>>

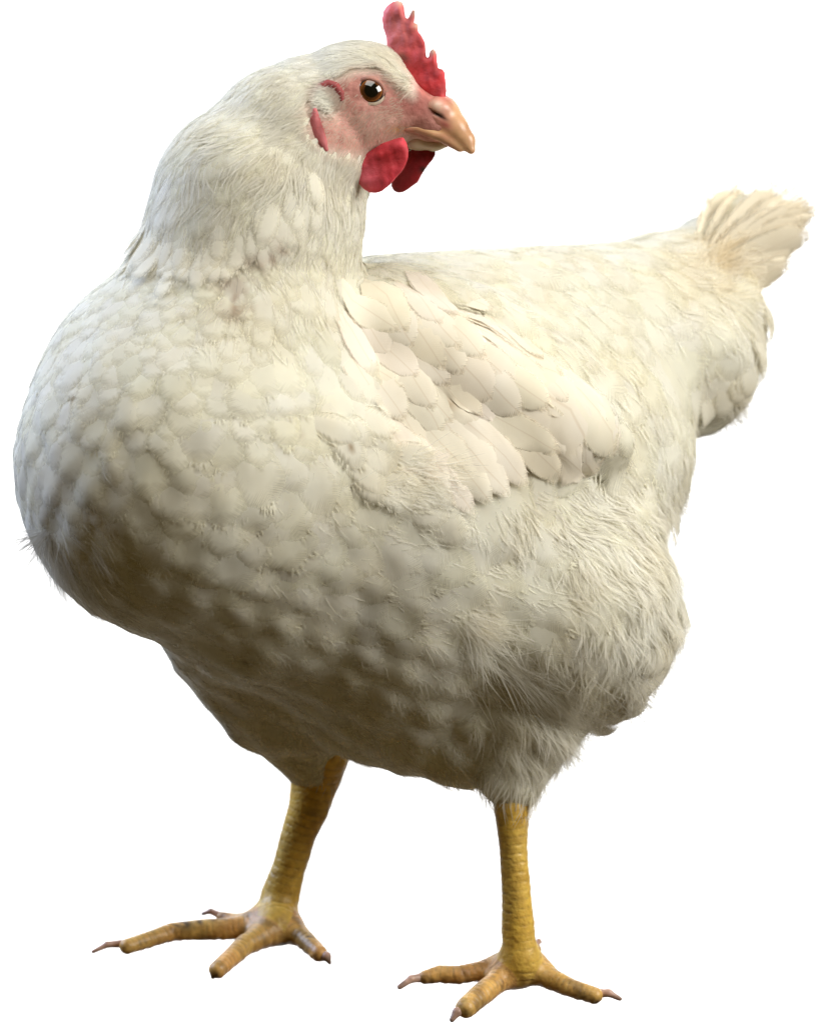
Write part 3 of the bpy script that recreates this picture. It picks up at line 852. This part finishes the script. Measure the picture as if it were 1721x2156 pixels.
# ------------------------------------------------------------------ comb, wattles, ear lobe, beak, eye
def fleshy(name, outline, wfun, thick, rim, mat_, colfun, h=3.0, noise=0, parent=hen, swell=None, ease=2):
    """a fleshy plate: outline in picture units, middle depth wfun(x, y), swelling to half thickness thick"""
    O = np.array(outline, float)
    lo, hi = O.min(0) - 8, O.max(0) + 8

    def f(p):
        d2 = poly_sd(p[:, :2], O) + noise * unit_noise(p * np.array([1, 1, .2]), 9, 5)
        t = np.clip(-d2 / rim, 0, 1); T = thick * np.sqrt(1 - (1 - t) ** 2)
        if swell is not None: T = T * swell(p[:, 0], p[:, 1])
        T = T * (1 + .17 * unit_noise(p, 13, 6) + .07 * unit_noise(p, 5, 16))
        return np.where(d2 < 0, np.maximum(np.abs(p[:, 2]) - T, d2 * .6), np.maximum(d2, np.abs(p[:, 2]) * .5 + d2))
    V, F = surface_nets(f, (lo[0], lo[1], -thick * 1.5), (hi[0], hi[1], thick * 1.5), h)
    # even out
    nb = np.zeros_like(V); ct = np.zeros(len(V))
    for _ in range(ease):
        nb[:] = 0; ct[:] = 0
        for a, b in ((0, 1), (1, 2), (2, 3), (3, 0)):
            np.add.at(nb, F[:, a], V[F[:, b]]); np.add.at(ct, F[:, a], 1)
            np.add.at(nb, F[:, b], V[F[:, a]]); np.add.at(ct, F[:, b], 1)
        V = V * .5 + .5 * nb / ct[:, None]
    x, y = V[:, 0], V[:, 1]
    w = wfun(x, y) + V[:, 2]
    k = 1 - w / D
    Q = np.stack([(x - 860.5) * k, (1078 - y) * k, w], -1)
    F = F[:, ::-1]                             # picture y runs down, so the faces turn over
    return mesh_obj(name, Q, F, mat_, parent, col=colfun(V))


RED = np.array([.44, .045, .055])


def comb_col(V):
    x, y = V[:, 0], V[:, 1]
    c = np.tile(np.array([.60, .07, .08]), (len(V), 1))
    c = mixc(c, (.62, .20, .20), np.clip(gauss(x, y, 835, 60, 40, 50), 0, 1) * .75)
    c = mixc(c, (.52, .03, .04), np.clip(gauss(x, y, 900, 165, 55, 22, .6), 0, 1) * .8)
    c = mixc(c, (.22, .10, .08), np.clip(gauss(x, y, 845, 118, 16, 9, .6), 0, 1) * .8)
    for (tx, ty, s) in ((871, 24, 10), (877, 53, 8), (910, 106, 9), (840, 3, 10)):
        c = mixc(c, (.66, .42, .32), np.clip(gauss(x, y, tx, ty, s), 0, 1) * .9)
    return c * (1 + .15 * unit_noise(V, 12, 8))[:, None]


COMB = [(822, 122), (815, 100), (812, 78), (806, 58), (803, 40), (806, 24), (814, 12), (826, 4), (838, 1), (846, 4), (851, 16), (854, 37), (858, 39), (863, 28), (868, 20), (874, 22), (873, 36), (871, 50),
        (876, 48), (880, 54), (880, 66), (889, 78), (895, 92), (896, 110), (898, 121), (902, 120), (904, 108), (911, 102), (918, 110), (920, 130), (922, 145), (931, 146), (937, 154), (938, 172), (940, 192),
        (936, 222), (915, 218), (892, 202), (864, 178), (842, 150)]
fleshy("comb", COMB, lambda x, y: hw(x) + 6 + (y - 110) * .05, 13, 15, M_COMB, comb_col, 1.9, .5, ease=1)


def wat_col(V):
    x, y = V[:, 0], V[:, 1]
    c = np.tile(np.array([.62, .055, .08]), (len(V), 1))
    c = mixc(c, (.42, .02, .025), np.clip(gauss(x, y, 820, 330, 50, 26), 0, 1) * .8)
    c = mixc(c, (.68, .15, .20), np.clip(gauss(x, y, 765, 375, 26, 30), 0, 1) * .7)
    return c * (1 + .12 * unit_noise(V, 10, 9))[:, None]


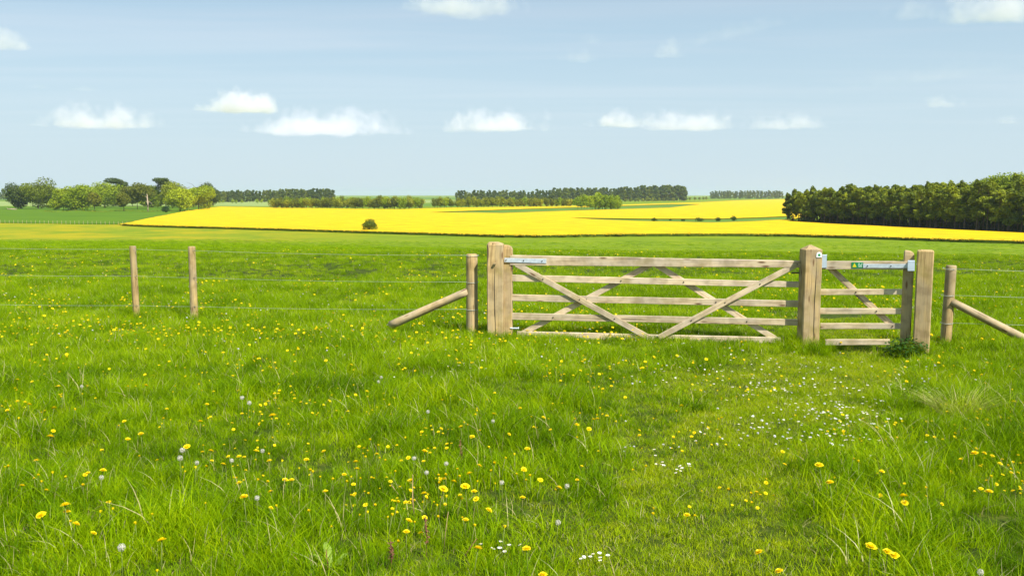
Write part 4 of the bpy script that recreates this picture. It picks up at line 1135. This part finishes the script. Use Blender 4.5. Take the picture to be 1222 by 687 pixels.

<<

Tally the lines in these entries that have the string "part" in them, then answer with the count and nothing else.

2